[Records with scene code]

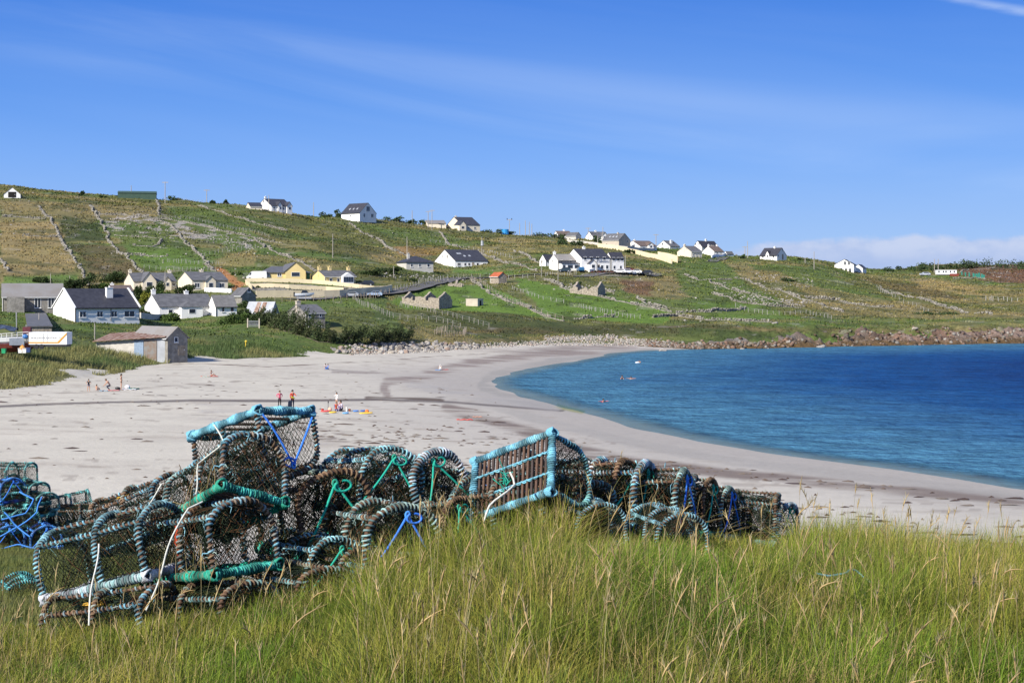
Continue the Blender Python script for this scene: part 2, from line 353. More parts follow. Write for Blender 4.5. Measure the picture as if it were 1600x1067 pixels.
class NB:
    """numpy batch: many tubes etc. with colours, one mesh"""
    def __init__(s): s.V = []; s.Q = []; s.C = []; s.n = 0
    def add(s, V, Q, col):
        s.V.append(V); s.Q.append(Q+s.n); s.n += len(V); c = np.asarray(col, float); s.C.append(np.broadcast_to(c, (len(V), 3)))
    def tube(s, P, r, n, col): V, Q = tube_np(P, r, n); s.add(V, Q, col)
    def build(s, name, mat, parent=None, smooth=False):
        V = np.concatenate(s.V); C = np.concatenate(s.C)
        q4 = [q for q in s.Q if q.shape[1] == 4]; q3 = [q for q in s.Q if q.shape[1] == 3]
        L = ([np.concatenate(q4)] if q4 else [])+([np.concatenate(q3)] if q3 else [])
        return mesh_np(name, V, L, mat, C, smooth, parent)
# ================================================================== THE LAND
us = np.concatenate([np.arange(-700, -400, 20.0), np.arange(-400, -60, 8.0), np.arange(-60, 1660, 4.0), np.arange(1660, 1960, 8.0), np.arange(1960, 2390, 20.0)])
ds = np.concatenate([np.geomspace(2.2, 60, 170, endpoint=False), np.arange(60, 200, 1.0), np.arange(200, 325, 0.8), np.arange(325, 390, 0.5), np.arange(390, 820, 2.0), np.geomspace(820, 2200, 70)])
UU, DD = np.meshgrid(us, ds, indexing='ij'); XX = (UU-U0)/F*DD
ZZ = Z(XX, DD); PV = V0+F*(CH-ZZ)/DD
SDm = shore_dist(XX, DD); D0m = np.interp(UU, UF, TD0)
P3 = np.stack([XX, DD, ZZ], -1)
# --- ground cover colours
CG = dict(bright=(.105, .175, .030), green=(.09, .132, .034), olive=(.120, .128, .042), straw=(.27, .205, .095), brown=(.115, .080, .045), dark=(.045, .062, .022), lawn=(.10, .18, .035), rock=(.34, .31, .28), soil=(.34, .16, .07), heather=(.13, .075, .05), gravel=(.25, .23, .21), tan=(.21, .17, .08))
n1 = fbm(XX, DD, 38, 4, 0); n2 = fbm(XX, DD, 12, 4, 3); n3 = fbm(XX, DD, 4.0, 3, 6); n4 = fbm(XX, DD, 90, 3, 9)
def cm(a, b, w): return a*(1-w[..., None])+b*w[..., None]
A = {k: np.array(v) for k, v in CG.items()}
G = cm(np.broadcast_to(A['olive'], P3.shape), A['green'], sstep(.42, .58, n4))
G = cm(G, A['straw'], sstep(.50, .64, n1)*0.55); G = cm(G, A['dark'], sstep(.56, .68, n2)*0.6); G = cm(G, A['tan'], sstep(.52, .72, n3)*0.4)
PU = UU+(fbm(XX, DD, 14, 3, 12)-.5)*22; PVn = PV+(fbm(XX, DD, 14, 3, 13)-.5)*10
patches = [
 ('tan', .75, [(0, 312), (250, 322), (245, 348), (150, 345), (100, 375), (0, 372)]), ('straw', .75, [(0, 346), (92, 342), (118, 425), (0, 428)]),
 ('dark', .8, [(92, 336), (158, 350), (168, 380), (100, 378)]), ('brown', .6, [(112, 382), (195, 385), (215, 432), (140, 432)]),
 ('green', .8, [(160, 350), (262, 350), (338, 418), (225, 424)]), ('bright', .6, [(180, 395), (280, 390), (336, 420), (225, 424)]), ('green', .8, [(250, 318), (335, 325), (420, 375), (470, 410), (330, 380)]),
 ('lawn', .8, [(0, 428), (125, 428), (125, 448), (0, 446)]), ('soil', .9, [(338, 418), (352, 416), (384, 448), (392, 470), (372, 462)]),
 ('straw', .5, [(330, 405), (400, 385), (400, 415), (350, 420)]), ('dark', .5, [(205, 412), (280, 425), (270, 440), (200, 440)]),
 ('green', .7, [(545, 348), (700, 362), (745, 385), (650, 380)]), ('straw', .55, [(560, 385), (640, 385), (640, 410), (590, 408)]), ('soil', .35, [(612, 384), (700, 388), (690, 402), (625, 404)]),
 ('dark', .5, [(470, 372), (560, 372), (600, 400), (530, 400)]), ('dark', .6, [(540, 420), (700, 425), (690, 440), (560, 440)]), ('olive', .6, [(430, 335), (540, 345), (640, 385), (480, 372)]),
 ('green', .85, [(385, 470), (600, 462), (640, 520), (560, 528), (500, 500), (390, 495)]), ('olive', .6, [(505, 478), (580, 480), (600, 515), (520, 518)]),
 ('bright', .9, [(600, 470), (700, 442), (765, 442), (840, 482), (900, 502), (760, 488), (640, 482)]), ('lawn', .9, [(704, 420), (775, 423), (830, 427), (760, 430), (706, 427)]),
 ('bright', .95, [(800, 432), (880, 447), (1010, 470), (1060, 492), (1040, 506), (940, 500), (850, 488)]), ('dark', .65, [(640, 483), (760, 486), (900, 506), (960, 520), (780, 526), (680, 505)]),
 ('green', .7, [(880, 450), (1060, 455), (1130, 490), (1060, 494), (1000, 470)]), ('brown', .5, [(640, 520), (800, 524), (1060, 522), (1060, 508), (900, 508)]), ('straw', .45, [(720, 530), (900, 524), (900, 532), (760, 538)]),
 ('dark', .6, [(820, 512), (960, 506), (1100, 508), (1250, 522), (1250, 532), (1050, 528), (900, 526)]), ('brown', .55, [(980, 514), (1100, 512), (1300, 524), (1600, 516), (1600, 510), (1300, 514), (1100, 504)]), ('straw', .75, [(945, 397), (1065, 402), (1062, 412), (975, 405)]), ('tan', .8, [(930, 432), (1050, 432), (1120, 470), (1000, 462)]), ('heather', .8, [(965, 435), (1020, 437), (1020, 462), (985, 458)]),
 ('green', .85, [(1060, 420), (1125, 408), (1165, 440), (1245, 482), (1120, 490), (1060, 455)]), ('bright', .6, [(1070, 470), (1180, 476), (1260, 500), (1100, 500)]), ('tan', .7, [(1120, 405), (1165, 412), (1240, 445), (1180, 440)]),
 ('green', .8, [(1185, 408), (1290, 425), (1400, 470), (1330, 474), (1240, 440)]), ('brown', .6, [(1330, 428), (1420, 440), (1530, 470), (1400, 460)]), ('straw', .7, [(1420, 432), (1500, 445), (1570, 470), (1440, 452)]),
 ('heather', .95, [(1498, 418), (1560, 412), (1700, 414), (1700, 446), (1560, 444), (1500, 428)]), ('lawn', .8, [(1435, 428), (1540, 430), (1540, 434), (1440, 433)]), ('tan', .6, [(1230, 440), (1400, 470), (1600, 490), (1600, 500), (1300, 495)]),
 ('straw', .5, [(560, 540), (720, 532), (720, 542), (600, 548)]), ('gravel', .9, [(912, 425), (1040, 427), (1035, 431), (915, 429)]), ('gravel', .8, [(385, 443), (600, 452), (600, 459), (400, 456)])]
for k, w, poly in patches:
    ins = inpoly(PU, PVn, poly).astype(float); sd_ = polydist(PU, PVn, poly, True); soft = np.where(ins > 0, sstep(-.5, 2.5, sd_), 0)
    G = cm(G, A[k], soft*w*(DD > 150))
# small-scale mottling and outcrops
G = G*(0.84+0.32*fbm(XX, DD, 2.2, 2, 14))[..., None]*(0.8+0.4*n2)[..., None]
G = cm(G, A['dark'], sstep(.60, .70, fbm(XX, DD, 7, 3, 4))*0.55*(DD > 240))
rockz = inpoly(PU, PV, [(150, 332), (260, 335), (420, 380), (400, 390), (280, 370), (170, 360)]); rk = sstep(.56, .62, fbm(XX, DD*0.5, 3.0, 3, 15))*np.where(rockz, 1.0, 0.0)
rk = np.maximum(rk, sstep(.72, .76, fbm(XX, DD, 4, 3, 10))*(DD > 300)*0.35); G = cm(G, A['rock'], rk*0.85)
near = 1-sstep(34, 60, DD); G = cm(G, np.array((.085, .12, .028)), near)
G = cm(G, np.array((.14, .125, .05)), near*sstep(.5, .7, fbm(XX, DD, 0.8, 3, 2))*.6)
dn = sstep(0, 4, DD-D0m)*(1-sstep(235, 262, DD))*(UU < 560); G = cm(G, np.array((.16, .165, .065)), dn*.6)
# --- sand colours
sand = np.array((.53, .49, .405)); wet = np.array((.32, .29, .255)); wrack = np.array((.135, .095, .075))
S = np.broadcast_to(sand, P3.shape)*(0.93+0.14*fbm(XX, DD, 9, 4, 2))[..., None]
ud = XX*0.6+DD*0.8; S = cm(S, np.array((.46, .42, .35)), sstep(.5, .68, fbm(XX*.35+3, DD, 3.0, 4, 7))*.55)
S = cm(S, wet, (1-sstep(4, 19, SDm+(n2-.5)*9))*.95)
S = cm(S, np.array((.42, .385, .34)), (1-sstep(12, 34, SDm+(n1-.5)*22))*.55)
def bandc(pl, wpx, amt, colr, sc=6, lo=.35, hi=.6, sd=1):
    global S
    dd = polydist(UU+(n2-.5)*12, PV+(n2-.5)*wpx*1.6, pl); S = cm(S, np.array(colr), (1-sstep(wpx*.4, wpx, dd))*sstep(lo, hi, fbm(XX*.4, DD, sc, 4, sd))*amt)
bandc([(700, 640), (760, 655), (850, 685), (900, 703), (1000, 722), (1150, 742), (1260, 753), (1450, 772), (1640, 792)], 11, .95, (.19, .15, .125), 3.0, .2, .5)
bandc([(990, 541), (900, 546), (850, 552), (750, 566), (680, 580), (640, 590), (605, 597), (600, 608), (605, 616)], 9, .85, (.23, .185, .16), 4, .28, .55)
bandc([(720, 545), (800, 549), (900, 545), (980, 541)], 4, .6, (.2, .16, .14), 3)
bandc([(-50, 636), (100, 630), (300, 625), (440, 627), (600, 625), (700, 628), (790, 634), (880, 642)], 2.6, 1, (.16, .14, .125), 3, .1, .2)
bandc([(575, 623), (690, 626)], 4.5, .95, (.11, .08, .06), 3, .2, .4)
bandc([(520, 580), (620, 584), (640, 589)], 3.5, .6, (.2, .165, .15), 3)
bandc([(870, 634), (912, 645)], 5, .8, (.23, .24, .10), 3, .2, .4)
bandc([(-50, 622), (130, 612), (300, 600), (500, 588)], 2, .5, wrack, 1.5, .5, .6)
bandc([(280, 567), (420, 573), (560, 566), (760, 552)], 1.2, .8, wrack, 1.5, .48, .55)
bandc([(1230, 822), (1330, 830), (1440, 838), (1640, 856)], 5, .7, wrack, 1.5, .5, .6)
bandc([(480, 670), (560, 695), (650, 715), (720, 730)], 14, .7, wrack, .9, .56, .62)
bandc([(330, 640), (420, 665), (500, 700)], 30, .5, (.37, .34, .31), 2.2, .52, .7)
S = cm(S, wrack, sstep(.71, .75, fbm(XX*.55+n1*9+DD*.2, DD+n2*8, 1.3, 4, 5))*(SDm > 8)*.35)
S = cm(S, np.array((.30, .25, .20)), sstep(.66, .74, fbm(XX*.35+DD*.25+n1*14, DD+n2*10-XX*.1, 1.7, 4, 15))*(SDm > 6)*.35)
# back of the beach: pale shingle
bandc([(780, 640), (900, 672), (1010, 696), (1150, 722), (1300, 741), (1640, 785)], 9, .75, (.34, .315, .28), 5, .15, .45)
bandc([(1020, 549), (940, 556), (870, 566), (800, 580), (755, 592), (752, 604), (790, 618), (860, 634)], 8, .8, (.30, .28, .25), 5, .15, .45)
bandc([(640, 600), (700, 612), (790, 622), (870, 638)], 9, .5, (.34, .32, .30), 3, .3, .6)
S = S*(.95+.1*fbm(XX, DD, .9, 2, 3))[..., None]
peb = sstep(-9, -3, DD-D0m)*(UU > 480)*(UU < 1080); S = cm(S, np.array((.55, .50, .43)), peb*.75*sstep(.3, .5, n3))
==
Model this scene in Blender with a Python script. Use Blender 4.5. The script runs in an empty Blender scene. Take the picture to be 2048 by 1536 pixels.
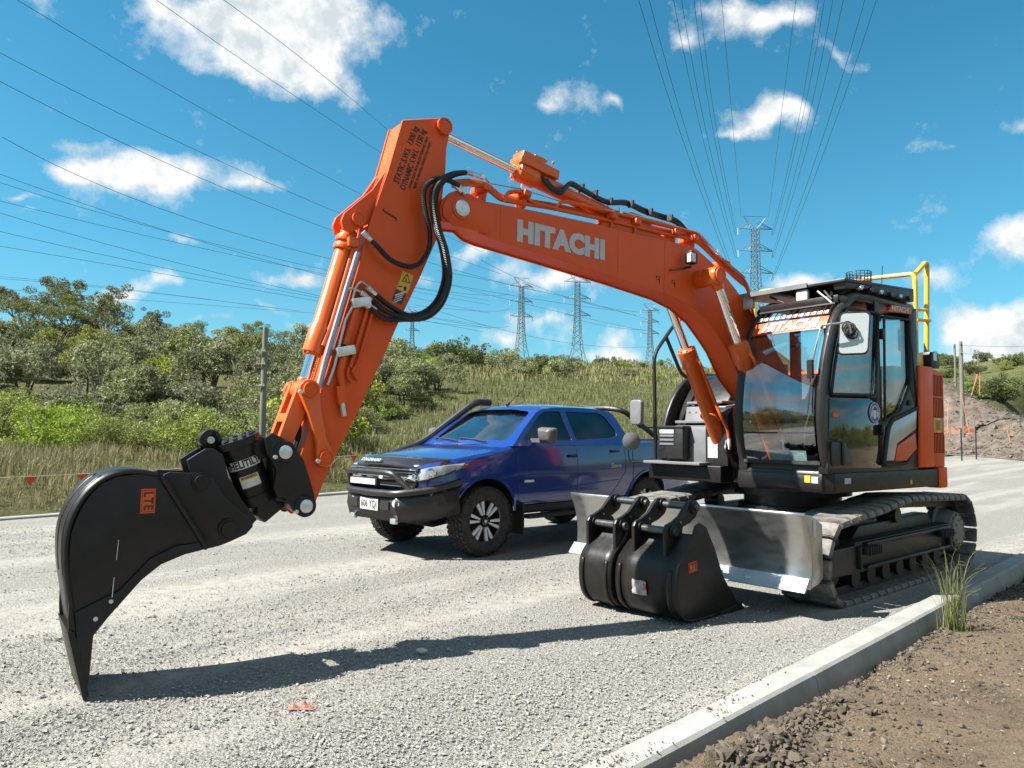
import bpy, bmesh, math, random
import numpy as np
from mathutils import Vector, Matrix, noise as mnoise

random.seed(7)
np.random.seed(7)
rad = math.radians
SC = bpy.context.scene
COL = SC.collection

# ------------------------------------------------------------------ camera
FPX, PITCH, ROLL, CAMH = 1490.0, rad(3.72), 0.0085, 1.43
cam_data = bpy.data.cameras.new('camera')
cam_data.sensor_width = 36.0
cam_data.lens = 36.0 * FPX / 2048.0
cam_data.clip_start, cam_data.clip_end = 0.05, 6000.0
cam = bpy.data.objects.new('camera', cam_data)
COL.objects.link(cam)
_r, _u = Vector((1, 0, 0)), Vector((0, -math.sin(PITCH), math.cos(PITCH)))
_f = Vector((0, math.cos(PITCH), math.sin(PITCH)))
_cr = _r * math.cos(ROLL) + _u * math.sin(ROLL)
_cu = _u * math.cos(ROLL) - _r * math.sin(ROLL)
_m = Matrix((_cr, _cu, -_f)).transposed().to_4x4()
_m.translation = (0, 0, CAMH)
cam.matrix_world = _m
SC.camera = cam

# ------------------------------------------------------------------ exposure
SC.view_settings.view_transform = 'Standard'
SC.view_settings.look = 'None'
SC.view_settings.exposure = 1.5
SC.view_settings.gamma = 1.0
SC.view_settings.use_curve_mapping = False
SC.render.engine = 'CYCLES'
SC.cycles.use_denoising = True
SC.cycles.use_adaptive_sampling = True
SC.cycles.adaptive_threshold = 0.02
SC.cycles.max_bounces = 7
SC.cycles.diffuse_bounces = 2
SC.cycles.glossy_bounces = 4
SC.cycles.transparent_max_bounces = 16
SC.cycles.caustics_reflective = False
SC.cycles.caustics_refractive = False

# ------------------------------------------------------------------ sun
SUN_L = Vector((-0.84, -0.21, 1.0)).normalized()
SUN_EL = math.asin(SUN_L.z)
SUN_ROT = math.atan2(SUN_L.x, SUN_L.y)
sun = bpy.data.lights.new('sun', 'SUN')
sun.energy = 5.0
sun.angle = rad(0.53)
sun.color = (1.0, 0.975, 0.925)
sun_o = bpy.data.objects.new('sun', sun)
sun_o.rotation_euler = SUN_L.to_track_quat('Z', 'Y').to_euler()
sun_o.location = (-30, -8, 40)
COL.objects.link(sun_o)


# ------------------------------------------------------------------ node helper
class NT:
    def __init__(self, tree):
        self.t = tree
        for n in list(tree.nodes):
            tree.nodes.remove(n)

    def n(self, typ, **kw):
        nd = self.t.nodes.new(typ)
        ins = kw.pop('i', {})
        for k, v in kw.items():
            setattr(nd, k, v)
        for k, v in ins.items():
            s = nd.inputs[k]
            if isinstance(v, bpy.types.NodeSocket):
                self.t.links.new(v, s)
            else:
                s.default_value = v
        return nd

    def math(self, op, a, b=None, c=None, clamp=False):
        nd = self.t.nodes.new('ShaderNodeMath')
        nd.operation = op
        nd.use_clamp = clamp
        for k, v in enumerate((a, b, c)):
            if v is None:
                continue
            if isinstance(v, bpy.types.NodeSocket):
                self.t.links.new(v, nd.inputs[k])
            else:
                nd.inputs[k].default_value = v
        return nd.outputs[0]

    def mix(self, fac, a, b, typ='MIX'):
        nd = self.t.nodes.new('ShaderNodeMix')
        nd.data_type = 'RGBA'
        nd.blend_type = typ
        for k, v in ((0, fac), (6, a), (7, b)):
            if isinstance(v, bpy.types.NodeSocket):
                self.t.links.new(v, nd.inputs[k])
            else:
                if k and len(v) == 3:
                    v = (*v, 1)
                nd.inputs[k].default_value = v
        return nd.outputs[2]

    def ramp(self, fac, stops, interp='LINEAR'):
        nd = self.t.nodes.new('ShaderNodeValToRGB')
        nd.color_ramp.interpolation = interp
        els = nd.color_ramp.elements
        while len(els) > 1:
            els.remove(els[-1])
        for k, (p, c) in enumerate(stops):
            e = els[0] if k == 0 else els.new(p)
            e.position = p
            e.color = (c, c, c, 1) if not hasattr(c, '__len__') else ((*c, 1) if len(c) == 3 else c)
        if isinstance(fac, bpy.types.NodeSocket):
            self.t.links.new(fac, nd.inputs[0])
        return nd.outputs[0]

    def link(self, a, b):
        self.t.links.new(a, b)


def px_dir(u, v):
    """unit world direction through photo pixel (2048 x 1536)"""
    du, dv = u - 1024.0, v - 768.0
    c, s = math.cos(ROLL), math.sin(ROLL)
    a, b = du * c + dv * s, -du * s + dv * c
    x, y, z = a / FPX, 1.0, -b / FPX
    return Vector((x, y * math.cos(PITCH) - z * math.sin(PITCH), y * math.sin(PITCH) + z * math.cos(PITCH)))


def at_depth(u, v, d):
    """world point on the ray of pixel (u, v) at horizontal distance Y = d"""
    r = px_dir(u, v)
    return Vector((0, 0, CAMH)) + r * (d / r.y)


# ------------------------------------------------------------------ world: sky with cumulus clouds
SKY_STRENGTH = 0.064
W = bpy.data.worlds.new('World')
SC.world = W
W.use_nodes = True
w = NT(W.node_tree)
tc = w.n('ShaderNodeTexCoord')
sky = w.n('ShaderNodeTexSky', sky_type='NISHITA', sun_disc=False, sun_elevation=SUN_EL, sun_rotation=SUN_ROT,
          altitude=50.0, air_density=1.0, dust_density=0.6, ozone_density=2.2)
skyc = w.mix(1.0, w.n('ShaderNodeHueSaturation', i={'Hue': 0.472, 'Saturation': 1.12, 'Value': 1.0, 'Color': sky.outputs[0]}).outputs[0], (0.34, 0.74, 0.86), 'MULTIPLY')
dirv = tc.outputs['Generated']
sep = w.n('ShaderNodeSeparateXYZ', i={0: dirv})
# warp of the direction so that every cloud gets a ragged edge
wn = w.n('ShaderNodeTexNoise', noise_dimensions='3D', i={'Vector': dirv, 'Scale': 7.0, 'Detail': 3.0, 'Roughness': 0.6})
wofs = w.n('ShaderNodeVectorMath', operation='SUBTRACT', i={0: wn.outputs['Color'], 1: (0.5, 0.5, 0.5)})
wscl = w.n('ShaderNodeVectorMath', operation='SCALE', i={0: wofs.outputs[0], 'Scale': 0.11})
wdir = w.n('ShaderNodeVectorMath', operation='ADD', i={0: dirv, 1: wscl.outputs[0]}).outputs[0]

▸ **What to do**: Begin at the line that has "Model this scene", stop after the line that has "SC.camera = cam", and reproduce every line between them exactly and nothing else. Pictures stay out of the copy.

▸ **Task response**:
Model this scene in Blender with a Python script. Use Blender 4.5. The script runs in an empty Blender scene. Take the picture to be 2048 by 1536 pixels.
import bpy, bmesh, math, random
import numpy as np
from mathutils import Vector, Matrix, noise as mnoise

random.seed(7)
np.random.seed(7)
rad = math.radians
SC = bpy.context.scene
COL = SC.collection

# ------------------------------------------------------------------ camera
FPX, PITCH, ROLL, CAMH = 1490.0, rad(3.72), 0.0085, 1.43
cam_data = bpy.data.cameras.new('camera')
cam_data.sensor_width = 36.0
cam_data.lens = 36.0 * FPX / 2048.0
cam_data.clip_start, cam_data.clip_end = 0.05, 6000.0
cam = bpy.data.objects.new('camera', cam_data)
COL.objects.link(cam)
_r, _u = Vector((1, 0, 0)), Vector((0, -math.sin(PITCH), math.cos(PITCH)))
_f = Vector((0, math.cos(PITCH), math.sin(PITCH)))
_cr = _r * math.cos(ROLL) + _u * math.sin(ROLL)
_cu = _u * math.cos(ROLL) - _r * math.sin(ROLL)
_m = Matrix((_cr, _cu, -_f)).transposed().to_4x4()
_m.translation = (0, 0, CAMH)
cam.matrix_world = _m
SC.camera = cam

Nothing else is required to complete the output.